Für Investoren sind Liquidationspräferenzen ein wichtiges Instrument zur Absicherung der Chance als Ausgleich für das als Wagnis gegebene Kapital. Für Gründer wiederum kann die unbedachte Zustimmung zu Liquidationspräferenzen dazu führen, dass sie am Ende (weitestgehend) leer ausgehen.
Insbesondere bei mehreren Finanzierungsrunden und unterschiedlichen Parametern für die Erlöspräferenzen wird das Verständnis ihrer wirtschaftlichen Konsequenzen aus Sicht der Gründer schnell sehr kompliziert, da die Wasserfälle extrem komplex sein können.
Hier gilt es, bspw. mit Hilfe einer flexiblen Excel-Vorlage wie dem »Cap Table Tool PRO«, die verschiedenen Vorschläge bzw.
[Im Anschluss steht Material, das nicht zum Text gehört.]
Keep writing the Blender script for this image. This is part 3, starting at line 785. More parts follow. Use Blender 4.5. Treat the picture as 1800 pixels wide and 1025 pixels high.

Parameter bereits bei der Verhandlung des Term Sheets zur Finanzierungsrunde konkret zu durchdenken und tatsächlich zu rechnen, um deren monetären Konsequenzen bei unterschiedlich hohen Verkaufserlösen zu verstehen (Empfehlung: Den Vertragsdokumenten entsprechende Beispielrechnungen beifügen).
Nur so lassen sich die Liquidationspräferenzen in den Verträgen so gestalten, dass sowohl die Absicherungs- und Renditeinteressen der Investoren als auch die Interessen der Gründer ausreichend berücksichtigt werden. Vergessen werden sollten dabei aber auch nicht die Auswirkungen der einzelnen Regelungen im Verhältnis zu anderen Vertragsklauseln (bspw. Mitverkaufspflichten, Verwässerungsschutzregelungen oder Garantiehaftung).